I could remember the day of premiere, 14 September 1998, as if through a feverish mist. A "forest" of microphones and searchlights, pointed before the beginning of the performance straight at his face, which grew white. Police cordons at the entrance, "all Moscow", storming the stalls, dress circle and chairs of Mossovet theatre, annoyed because they have to force their way over heads, nearly hating Menshikov for these searchlights and microphones, for roses waiting for his final bows, and especially because even the terrible financial crisis, which has shaken Russia, was forgotten for the sake of his "Gore ot uma". I think that even if Gordon Craig or Stanislavsky himself was on Menshikov's place, they would have been incinerated. Love, as is well known, has many faces and appearances. And what was jealously saying spiteful things, counting all Menshikov's slips and blunders, looked most like a rejected mistress, which at last had the chance to get even with her hero. Because if you sing him for a hundred thousand times: "O mio amore"- he won't hear it. But if you bellow out: "Your production is shit!" - he'll remember it.
And Menshikov remembered, even though he is not rancorous by nature. But his cry "Out of Moscow!" sounded in the dead silence of the audience like a real last damnation, as if before falling into chasm. And that was the moment of his triumph, which couldn't be covered by even the most orderly chorus of Moscow critics.
Two or three performances would pass, and "Gore ot uma" would find its real breath. The suppression of the first night would disappear, the idea would become clear, young actors would play with all their might, normal, not premiere spectators would come - and it would become obvious, that in fact Menshikov has staged a good production, that he has won again this time. …In the cosy office of "Theatre Association 814" on Pushkinskaya, where everything right up to the blue curtains and the gray screens was devised by Oleg, normal business spirit prevails.
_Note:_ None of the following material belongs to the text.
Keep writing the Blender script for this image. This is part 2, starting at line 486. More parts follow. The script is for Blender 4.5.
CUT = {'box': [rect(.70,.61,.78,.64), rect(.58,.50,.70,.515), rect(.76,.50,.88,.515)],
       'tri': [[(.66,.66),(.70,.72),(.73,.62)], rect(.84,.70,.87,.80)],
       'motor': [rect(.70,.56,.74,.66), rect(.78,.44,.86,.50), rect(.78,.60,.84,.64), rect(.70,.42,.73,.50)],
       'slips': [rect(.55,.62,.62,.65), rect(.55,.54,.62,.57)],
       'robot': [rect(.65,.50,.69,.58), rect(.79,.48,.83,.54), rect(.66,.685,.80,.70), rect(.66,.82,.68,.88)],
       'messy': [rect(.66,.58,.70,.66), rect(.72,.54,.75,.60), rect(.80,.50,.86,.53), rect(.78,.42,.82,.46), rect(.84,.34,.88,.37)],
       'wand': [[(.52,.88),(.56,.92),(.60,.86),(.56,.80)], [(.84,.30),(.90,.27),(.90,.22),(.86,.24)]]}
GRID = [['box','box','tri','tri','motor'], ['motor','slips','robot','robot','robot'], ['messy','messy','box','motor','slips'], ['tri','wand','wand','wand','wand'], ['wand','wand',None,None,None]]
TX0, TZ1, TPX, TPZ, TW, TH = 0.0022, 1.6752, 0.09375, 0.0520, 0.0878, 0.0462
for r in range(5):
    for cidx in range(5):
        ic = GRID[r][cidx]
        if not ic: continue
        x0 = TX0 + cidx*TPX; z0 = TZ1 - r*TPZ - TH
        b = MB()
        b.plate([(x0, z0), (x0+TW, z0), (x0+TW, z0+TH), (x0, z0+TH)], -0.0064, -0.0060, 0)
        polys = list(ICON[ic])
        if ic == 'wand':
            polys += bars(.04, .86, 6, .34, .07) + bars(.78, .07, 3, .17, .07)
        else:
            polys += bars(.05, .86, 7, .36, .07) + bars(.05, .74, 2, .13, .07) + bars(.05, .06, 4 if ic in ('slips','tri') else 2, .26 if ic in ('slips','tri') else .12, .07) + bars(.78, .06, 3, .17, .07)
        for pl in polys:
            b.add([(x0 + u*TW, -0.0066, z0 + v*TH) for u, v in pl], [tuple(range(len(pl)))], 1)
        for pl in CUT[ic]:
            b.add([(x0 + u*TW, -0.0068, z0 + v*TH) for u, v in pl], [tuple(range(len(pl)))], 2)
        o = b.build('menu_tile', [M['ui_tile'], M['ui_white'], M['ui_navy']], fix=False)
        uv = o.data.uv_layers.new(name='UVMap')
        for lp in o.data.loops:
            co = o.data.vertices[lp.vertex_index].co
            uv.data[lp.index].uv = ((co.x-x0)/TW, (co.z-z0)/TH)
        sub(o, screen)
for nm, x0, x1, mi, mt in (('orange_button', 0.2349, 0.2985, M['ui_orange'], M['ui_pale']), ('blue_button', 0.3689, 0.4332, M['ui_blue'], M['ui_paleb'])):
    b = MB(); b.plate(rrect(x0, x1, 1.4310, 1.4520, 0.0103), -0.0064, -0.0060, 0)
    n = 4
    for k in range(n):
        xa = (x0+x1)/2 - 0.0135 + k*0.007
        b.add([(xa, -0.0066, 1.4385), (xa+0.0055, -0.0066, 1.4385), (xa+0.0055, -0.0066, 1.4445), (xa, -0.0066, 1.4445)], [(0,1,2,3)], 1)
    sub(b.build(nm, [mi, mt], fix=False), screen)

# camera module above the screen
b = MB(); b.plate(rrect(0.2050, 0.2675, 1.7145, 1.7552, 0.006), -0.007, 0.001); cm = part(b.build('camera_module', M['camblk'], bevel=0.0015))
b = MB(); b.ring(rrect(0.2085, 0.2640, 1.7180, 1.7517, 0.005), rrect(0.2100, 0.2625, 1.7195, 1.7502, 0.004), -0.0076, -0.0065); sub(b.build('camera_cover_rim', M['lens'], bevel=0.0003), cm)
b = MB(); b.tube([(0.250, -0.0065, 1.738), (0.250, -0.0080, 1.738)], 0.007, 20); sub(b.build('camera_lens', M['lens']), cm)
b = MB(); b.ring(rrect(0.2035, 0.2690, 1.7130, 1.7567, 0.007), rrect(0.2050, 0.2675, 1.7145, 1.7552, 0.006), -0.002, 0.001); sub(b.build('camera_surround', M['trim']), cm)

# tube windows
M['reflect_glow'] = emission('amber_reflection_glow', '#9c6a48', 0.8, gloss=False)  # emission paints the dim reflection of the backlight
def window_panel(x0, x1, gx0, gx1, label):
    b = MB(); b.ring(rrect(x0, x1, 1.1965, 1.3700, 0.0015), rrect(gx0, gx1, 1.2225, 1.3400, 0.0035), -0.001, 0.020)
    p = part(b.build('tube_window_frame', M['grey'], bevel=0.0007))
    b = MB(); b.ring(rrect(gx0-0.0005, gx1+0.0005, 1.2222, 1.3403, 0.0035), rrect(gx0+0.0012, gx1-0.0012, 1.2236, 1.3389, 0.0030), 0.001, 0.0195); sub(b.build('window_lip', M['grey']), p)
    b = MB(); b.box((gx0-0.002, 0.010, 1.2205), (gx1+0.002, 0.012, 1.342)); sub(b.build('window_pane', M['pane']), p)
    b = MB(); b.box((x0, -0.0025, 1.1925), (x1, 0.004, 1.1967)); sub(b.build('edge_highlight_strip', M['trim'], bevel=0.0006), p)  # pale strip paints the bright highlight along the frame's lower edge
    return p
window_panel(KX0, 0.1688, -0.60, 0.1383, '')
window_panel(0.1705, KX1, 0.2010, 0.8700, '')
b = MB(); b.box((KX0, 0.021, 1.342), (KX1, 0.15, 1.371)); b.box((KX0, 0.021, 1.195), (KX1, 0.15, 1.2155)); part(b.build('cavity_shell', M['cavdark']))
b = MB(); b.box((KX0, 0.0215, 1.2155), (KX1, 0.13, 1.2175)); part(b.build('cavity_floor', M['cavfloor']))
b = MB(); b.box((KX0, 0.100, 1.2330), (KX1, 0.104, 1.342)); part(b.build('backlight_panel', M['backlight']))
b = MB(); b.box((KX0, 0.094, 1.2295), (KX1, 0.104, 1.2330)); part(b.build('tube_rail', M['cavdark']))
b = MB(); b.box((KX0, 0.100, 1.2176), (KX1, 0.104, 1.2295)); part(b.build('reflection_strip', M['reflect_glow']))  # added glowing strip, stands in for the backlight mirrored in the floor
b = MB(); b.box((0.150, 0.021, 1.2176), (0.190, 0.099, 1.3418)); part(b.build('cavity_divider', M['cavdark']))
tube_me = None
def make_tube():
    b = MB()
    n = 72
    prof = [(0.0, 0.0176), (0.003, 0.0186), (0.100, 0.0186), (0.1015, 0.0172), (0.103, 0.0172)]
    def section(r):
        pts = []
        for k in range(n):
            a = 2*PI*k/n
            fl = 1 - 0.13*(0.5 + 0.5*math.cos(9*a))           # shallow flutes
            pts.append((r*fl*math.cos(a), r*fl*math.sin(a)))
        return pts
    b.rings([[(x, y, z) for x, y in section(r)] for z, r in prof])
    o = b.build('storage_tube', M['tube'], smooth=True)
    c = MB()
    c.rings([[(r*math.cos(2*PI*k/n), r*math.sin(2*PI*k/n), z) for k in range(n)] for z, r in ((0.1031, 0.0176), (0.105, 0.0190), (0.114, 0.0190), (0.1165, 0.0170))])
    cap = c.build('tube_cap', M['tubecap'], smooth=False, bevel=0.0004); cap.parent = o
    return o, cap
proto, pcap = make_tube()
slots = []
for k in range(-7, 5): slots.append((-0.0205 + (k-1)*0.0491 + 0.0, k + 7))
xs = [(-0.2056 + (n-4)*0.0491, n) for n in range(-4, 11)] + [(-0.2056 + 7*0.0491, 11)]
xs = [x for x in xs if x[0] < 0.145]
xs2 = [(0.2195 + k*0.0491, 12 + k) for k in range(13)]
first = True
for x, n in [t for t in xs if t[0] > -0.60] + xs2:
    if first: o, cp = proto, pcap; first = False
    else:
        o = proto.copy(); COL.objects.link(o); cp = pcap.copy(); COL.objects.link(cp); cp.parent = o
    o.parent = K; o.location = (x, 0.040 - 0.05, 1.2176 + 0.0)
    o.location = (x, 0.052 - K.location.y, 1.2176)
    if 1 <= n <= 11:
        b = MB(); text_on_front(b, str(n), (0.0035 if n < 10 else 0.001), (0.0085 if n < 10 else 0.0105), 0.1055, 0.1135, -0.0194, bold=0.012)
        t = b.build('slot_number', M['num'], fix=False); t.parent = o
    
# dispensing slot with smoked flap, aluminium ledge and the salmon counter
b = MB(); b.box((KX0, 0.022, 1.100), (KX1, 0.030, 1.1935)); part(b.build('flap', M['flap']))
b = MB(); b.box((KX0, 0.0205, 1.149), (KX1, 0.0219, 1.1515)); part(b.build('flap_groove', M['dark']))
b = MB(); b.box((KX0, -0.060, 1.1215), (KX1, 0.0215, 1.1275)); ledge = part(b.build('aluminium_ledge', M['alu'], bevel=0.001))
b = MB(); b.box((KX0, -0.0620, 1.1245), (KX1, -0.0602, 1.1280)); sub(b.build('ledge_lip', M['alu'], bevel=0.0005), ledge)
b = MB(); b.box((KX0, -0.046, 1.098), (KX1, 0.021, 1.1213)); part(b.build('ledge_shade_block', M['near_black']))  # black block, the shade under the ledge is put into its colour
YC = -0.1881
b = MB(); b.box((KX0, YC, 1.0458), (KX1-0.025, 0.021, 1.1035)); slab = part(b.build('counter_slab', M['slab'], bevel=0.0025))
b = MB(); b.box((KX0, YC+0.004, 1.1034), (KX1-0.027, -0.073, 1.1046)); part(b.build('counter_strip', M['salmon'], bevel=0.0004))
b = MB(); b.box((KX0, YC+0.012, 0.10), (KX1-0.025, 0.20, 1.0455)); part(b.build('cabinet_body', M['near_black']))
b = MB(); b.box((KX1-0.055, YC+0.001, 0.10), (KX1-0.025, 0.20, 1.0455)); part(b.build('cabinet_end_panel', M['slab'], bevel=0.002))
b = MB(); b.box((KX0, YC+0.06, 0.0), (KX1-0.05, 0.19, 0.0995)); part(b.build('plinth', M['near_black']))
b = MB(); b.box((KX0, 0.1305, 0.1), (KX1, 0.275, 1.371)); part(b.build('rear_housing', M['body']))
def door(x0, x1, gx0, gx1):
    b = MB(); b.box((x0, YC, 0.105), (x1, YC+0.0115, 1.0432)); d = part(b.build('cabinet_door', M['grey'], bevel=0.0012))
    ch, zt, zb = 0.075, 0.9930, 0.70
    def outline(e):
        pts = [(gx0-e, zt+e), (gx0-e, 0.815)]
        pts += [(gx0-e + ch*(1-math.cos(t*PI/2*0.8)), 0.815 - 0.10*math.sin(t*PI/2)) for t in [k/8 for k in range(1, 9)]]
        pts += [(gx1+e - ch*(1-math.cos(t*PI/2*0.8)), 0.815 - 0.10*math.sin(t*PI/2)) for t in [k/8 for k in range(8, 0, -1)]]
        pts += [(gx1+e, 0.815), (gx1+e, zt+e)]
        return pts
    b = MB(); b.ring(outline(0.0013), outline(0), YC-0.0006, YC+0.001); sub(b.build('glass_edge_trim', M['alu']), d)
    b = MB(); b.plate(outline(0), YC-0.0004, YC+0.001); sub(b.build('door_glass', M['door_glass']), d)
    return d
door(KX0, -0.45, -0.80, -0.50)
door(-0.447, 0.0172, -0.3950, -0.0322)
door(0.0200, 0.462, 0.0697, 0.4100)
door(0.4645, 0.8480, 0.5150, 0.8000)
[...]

Something is happening all the time. Someone is always drinking tea on the kitchen. Faxes and people are coming. Secretaries are changing. Young actors are rehearsing something. Menshikov himself is running like a meteor through the corridor, frightening the incidental visitors of the book-keeping department. On the whole, it's life. It seems to me that now he spends more of his time here than at home. Sometimes, when he shows me another photo on the wall or asks for advice, where to put a new poster, he would ask:
- Don't you think it's great here? - And he adds: - I like it here so much.
Once I couldn't refrain from asking the question, why he called his company an association \in Russian it sounds like "comradeship"\.
- You know, I like this word. It has something of reliability in it.
- But, Oleg, you're a prince! What do "comrades" have to do with it?
- No, you didn't understand, - he corrects me softly. - I am not a "prince" - I'm a "tova-ryszhhh" \comrade\.
And, having amusingly parodied the American accent of L.Orlova in the film "Circus", he leaves me for the place, where he's already expected, where I can hear young laughter, clinking of glasses, and where no one will ask him any questions.